In the last year, however, we’ve had occasion to believe that all this may be changing. Bill Moyers’ “Is God Green?” (airing tonight on PBS) is another in a series of media notices that those green exceptions in evangelicalism are growing in number and volume.

After watching “Is God Green?” I was both hopeful and chagrined. Hopeful because evangelicalism’s environmentalists are so much more well-spoken, humble, and just plain likeable than the evangelicals who tow the industry-first, environment-second Republican party line. Rich Cizik of the National Association of Evangelicals may be reviled by some of his fellow evangelicals for leaning left on the environment and social justice, but he’s clearly a man motivated by Christian convictions. Same for the other evangelical environmentalists Moyers interviews, including Tri Robinson, a green pastor in Idaho, and a group of West Virginia evangelicals whose tap water has been contaminated by the Massey Energy Company. (Their story is the most moving part of “Is God Green?”–an “Erin Brockovich” for the evangelical set.)

But I was chagrined, too, because Moyers’ program portrays just how difficult it is for real change to occur on this issue in evangelicalism. It’ll happen, but it’ll be slow, because many evangelical leaders have uncritically embraced the silly notion that environmental ethics can only be a project of the secular left. Moyers reminds us of the claims of U.S. Senator James Inhofe, a professed evangelical, that global warming is the greatest hoax ever perpetuated (!) on the American people. We hear similar hyperbole from the Revs. Pat Robertson and James Dobson, and get an earful on God’s willful destruction of the earth (at the willing hands of ExxonMobil) from E. Calvin Beisner, professor of theology at Knox Theological Seminary.

Evangelicals appreciate and trust their leaders–again, not monolithically, but by and large. For evangelicals to begin to take the environment seriously as an aspect of Christian priorities, they’ll have to be led. Many of congregants at Tri Robinson’s church were closet environmentalists, but they did not feel free to care for creation until Pastor Robinson gave them permission. Rich Cizik says his conversion to environmentalism occurred only after he heard the case for global warming from Sir John Houghton, a trustworthy evangelical scientist.

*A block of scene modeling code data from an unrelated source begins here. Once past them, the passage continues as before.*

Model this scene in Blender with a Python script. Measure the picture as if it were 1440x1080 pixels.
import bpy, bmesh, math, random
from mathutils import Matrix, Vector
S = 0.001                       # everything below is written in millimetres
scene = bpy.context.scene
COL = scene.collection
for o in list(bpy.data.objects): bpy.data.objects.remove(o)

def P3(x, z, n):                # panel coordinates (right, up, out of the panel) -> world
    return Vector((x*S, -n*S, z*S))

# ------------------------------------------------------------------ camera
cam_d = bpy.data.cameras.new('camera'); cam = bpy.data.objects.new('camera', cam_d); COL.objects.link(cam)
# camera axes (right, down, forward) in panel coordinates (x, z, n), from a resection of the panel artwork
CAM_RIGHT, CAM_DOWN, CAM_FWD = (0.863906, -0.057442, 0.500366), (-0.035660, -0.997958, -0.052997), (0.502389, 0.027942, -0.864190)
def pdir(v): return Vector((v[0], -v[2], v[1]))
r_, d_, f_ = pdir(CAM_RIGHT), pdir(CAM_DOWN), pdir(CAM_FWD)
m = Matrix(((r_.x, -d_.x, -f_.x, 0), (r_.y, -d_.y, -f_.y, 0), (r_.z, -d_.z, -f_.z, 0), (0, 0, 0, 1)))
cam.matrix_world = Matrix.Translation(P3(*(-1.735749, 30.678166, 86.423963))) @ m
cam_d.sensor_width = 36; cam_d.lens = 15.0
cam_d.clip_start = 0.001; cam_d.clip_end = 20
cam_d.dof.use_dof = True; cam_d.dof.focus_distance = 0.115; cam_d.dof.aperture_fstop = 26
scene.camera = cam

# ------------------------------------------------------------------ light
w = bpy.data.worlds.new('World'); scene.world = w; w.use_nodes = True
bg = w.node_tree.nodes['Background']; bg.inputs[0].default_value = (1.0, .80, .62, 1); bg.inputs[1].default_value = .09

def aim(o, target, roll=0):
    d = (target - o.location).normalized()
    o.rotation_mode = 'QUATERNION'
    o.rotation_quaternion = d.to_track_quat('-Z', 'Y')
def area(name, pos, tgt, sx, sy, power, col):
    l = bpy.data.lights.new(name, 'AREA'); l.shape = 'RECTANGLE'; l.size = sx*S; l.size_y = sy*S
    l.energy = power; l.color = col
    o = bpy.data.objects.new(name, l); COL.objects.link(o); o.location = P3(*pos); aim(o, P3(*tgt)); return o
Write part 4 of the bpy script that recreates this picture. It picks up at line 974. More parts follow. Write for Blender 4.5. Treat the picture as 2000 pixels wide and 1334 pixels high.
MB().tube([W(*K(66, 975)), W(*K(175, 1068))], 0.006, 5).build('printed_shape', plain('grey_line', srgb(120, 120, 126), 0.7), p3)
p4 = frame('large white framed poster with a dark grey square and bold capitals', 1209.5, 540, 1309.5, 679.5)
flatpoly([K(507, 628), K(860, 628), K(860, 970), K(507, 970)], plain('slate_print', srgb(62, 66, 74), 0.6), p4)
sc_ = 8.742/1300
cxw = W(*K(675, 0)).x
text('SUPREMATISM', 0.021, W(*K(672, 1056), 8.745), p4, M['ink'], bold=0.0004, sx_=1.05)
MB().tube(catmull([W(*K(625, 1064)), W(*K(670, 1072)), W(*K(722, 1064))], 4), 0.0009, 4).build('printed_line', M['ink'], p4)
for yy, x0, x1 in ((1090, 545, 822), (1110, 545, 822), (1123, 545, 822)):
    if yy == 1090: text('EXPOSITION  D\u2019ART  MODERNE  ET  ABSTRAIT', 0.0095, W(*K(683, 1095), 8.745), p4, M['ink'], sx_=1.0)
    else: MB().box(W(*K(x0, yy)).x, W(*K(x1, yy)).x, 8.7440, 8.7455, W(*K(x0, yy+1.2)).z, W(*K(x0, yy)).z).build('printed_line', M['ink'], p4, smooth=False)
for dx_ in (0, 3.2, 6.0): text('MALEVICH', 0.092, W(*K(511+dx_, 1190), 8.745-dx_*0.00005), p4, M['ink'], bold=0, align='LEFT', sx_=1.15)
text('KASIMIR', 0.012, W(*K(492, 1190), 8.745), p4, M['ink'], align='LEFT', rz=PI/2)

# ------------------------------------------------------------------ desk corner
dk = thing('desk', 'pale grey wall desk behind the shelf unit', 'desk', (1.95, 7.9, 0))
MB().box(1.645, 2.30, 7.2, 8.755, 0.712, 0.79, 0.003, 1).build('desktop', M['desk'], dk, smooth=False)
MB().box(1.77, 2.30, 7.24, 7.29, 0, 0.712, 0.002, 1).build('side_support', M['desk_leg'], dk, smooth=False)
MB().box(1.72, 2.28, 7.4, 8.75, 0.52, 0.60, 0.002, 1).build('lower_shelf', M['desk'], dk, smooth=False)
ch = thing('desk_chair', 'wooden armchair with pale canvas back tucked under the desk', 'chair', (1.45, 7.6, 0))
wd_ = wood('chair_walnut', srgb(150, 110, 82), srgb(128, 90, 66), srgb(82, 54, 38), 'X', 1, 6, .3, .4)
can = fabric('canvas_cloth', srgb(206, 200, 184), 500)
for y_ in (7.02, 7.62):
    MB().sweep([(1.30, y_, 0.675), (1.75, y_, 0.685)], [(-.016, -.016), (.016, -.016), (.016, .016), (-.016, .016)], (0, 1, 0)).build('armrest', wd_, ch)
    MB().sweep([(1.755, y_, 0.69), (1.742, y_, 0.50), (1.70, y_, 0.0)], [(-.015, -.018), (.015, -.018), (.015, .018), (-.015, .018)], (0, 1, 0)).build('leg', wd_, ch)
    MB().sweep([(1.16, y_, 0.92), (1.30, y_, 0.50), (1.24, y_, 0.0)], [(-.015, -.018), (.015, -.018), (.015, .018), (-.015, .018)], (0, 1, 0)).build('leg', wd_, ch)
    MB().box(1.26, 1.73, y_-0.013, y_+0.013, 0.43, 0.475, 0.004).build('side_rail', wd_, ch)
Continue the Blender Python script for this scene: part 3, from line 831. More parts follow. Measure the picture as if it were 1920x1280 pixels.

In my hometown of Colorado Springs, it’s been wonderful to have Ted Haggard, president of the National Association of Evangelicals, take steps toward broadening evangelical priorities to include creation care. And Haggard walks (or rather, rides) what he talks, puttering around town on a scooter in a community that adores its SUVs. Many parishioners have followed suit: Word on the street is that local scooter dealers have a long waiting list.

Good signs, all, and hopefully part of real change. Moyers’ doesn’t answer his program’s titular question–Is God green?–but he does give us reason to hope that evangelicals can be.